Run Configuration and Determinism
A valuation run is defined by its configuration; determinism follows from controlling every input.
Run configuration fixes the set of trades, market snapshot, model IDs, and pricer settings (tolerances, seeds, paths).
A unique run ID ties configuration, code version, and outputs into a single reproducible artefact.
Deterministic Monte Carlo requires explicit seeding, not hidden random number generators.
Re-running with the same configuration and artefacts should produce identical results up to numerical tolerances.
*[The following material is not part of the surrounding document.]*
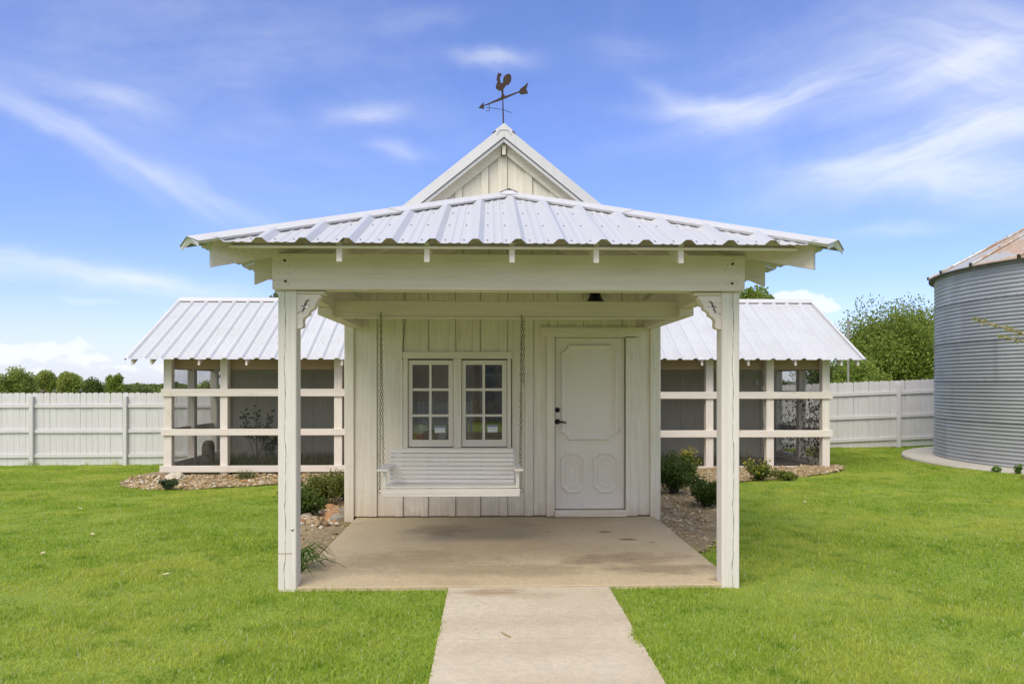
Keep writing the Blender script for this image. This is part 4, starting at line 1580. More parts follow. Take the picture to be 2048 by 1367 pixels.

This panel compares two valuation runs, A and B, as configurations: a stack of inputs feeding a Monte Carlo estimate. Change the scenario to see when runs agree bit-for-bit, when they differ only by sampling noise, and when they differ because the configuration has changed.
When all configuration fields match (including the seed), Monte Carlo is bitwise deterministic: reruns are identical up to floating-point quirks. If only the seed changes, price differences stay on the scale of a few standard errors and shrink as you increase the number of paths.
Changing snapshot/model or tolerances creates structuraldifferences in the configuration. Those are the differences that should survive into a run ID and into audit trails. The practitioner’s rule: do not blame “Monte Carlo noise” for differences that actually come from changed configuration; control seeds and log everything you vary.